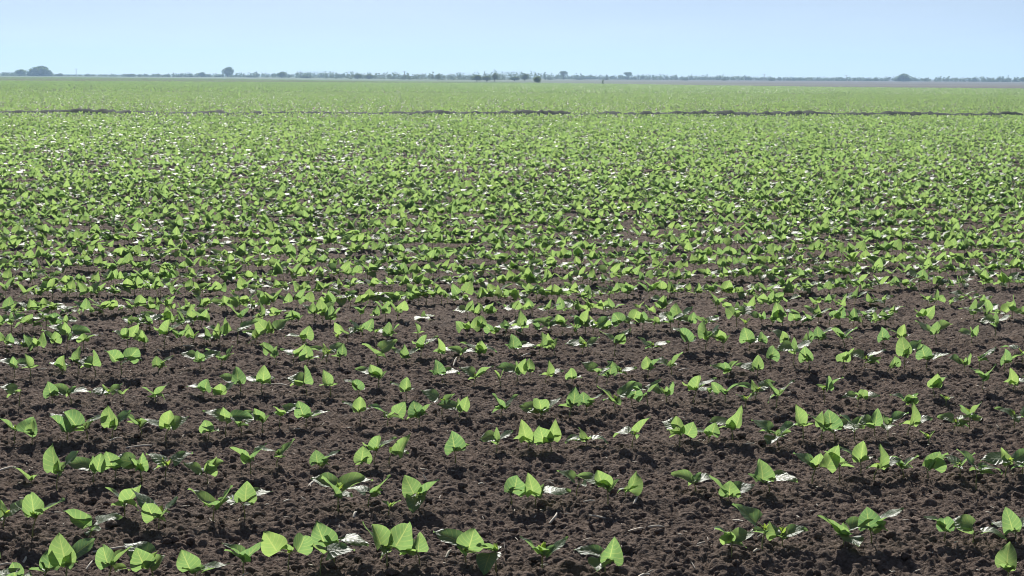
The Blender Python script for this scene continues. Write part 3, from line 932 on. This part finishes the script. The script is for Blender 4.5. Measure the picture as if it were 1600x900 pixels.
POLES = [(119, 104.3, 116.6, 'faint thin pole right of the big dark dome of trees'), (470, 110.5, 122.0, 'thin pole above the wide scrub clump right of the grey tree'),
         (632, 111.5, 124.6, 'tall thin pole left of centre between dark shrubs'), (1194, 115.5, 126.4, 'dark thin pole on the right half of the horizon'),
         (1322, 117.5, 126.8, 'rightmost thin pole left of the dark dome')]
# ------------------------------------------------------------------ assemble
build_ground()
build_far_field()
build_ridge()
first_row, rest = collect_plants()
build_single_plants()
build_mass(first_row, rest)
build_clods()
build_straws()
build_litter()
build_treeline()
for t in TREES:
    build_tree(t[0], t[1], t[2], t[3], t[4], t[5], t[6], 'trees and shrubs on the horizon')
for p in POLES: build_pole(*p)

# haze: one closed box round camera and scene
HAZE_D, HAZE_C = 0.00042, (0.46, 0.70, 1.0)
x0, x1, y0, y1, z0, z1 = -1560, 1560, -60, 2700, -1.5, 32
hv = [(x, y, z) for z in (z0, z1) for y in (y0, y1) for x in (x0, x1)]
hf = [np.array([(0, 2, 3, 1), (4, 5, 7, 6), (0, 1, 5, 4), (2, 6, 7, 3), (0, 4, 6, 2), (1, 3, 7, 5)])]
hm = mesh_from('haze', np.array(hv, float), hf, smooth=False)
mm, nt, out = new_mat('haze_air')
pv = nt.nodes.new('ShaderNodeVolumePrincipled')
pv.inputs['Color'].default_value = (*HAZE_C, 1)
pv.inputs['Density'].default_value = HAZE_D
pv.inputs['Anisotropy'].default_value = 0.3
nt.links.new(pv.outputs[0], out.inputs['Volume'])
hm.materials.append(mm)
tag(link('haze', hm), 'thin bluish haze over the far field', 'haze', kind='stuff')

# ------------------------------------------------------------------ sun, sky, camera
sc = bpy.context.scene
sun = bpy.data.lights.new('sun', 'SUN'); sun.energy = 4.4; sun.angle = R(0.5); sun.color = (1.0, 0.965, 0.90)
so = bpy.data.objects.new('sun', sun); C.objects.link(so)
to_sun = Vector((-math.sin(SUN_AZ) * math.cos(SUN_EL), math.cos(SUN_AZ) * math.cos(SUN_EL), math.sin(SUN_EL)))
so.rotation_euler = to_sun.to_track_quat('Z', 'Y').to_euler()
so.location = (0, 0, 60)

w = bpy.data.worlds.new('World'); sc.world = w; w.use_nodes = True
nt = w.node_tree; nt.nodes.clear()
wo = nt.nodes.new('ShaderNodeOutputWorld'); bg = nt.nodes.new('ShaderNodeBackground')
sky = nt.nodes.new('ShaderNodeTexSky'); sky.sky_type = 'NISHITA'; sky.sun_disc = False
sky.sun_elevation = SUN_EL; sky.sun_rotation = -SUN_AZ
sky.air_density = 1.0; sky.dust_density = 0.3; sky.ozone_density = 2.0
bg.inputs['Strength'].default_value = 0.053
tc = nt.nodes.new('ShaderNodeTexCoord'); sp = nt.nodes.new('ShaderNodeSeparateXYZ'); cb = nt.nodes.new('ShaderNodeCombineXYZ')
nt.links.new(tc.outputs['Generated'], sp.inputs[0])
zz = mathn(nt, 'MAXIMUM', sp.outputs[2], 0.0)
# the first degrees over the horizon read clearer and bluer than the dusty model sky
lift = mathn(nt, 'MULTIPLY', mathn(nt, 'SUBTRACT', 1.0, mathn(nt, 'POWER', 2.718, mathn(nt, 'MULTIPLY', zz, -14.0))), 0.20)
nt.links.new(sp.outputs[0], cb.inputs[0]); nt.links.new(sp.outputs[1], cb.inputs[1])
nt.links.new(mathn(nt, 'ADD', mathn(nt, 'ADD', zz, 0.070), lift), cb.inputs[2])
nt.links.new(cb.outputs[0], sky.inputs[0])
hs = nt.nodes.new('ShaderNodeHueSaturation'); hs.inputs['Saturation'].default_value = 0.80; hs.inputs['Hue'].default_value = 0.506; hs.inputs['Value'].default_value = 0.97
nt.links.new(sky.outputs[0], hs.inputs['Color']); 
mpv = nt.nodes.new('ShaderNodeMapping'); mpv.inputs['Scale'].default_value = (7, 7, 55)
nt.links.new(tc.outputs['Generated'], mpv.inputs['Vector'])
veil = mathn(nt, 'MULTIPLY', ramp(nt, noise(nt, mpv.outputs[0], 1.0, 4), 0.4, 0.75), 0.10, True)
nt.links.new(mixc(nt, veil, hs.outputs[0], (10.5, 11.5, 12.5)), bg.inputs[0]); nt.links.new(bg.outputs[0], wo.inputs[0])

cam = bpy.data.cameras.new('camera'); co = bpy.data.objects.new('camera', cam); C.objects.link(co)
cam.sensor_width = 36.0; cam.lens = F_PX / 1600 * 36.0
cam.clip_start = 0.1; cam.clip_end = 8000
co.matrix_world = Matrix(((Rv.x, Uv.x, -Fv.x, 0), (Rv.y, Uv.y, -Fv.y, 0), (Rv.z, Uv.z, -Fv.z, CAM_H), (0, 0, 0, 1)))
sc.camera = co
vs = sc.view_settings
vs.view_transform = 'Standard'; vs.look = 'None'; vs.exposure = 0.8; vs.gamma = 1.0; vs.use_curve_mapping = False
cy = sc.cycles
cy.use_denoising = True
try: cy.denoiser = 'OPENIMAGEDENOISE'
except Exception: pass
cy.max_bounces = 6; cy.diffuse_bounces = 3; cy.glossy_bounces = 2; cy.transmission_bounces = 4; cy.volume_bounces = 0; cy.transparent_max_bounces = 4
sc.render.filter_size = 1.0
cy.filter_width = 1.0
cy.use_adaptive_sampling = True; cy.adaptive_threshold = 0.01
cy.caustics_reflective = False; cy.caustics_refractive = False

----

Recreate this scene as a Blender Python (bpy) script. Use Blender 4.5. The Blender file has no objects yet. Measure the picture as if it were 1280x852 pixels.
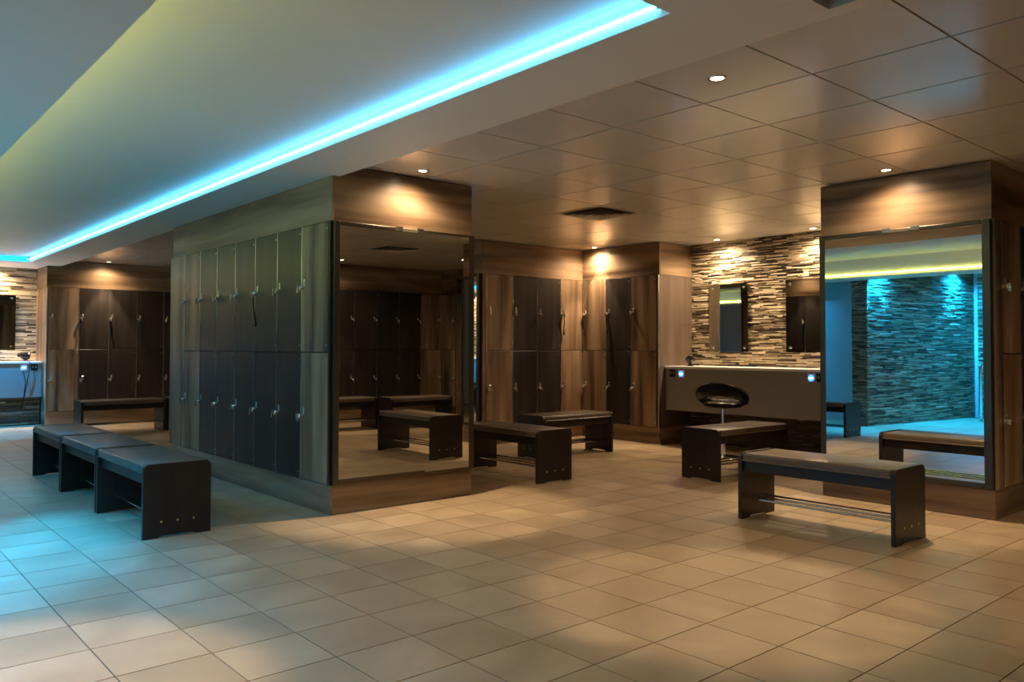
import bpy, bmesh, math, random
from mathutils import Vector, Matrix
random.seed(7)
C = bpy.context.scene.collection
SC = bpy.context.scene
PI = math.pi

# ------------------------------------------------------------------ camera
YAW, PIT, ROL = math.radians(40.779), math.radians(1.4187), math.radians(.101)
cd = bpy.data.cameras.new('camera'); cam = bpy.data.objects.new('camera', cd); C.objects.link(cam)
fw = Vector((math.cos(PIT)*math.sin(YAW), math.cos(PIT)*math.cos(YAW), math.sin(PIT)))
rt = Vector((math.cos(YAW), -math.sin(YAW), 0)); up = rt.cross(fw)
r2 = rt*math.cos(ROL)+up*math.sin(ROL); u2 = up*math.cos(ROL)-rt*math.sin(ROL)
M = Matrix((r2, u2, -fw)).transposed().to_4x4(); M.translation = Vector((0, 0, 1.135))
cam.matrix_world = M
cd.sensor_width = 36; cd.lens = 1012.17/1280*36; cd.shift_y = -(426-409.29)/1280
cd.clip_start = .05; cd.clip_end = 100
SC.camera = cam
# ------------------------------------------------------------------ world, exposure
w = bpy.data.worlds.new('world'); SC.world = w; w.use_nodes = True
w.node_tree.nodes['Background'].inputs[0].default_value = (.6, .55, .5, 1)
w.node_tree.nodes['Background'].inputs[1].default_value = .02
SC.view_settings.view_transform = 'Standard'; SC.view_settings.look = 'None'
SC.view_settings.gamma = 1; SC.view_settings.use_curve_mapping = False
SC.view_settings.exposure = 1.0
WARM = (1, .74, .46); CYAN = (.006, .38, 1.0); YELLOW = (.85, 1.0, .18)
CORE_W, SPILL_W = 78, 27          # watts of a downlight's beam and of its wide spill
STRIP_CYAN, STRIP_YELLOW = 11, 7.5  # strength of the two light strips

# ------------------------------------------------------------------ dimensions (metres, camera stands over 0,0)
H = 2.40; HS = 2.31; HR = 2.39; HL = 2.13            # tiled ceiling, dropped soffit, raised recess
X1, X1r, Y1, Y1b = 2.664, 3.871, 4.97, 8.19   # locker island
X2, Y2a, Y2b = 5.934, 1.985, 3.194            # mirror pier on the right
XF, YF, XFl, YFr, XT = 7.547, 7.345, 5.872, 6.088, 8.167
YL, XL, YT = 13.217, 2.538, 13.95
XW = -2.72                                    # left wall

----

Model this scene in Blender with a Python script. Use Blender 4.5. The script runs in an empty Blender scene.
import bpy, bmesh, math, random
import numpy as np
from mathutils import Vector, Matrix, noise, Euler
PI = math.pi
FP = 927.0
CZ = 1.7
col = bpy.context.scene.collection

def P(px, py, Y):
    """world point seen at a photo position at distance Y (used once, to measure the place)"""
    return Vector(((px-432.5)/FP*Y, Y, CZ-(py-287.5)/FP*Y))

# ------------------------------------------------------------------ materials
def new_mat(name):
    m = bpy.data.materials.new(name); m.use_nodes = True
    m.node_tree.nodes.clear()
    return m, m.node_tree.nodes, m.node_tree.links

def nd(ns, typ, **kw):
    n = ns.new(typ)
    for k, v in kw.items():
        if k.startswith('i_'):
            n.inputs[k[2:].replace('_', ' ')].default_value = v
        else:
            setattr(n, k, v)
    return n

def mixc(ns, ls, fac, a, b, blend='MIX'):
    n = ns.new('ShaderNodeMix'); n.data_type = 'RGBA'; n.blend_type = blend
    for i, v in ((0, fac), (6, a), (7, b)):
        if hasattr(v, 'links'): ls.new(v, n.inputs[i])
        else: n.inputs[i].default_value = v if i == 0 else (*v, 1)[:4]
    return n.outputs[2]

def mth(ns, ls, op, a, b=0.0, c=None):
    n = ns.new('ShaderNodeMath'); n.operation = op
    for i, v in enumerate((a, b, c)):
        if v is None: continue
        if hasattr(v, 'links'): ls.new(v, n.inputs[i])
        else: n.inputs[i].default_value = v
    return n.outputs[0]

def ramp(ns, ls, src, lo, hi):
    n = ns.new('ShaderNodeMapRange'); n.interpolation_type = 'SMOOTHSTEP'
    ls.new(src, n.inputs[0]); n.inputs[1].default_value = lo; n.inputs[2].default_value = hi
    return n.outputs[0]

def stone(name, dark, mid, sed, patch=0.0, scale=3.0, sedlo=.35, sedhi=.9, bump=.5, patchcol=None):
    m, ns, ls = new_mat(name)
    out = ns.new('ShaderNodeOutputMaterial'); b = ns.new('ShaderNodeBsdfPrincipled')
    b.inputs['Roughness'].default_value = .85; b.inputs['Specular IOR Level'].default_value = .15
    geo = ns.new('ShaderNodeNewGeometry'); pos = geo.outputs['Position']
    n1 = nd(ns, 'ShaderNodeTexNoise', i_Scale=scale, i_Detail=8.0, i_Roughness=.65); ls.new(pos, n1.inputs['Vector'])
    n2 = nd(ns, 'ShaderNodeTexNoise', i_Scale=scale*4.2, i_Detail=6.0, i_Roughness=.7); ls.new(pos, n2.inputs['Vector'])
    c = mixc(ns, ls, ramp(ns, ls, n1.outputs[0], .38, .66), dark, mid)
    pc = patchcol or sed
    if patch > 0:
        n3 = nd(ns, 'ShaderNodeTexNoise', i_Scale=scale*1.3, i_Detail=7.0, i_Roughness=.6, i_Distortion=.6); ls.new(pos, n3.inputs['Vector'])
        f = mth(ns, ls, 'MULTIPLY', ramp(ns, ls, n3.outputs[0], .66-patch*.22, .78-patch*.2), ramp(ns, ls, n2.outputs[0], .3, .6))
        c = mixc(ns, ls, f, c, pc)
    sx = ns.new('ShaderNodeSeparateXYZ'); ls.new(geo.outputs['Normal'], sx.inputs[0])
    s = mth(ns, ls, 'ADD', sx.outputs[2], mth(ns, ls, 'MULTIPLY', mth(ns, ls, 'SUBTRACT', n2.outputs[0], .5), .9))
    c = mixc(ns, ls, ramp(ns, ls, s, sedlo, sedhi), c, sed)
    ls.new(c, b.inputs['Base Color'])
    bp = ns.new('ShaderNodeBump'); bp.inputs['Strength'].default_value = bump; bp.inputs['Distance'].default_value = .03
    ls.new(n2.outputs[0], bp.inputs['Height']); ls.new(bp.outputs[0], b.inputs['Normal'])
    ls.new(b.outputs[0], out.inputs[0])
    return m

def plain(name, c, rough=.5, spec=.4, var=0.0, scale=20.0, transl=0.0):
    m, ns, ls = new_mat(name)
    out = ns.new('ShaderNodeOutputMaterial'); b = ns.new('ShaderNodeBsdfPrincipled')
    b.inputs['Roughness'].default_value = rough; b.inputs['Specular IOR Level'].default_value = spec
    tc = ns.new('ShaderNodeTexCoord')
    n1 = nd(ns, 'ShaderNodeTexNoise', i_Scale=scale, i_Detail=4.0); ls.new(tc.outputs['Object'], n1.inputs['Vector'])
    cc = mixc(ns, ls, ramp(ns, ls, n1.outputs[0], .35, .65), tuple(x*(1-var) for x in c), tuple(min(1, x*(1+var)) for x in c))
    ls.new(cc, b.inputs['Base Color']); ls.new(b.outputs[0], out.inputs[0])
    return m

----

◆ **Your instructions**:
From the records given above, copy all lines containing "were".

◆ **Result**:
The Blender Python script for this scene continues. Write part 3, from line 932 on. This part finishes the script. The script is for Blender 4.5. Measure the picture as if it were 1600x900 pixels.
Recreate this scene as a Blender Python (bpy) script. Use Blender 4.5. The Blender file has no objects yet. Measure the picture as if it were 1280x852 pixels.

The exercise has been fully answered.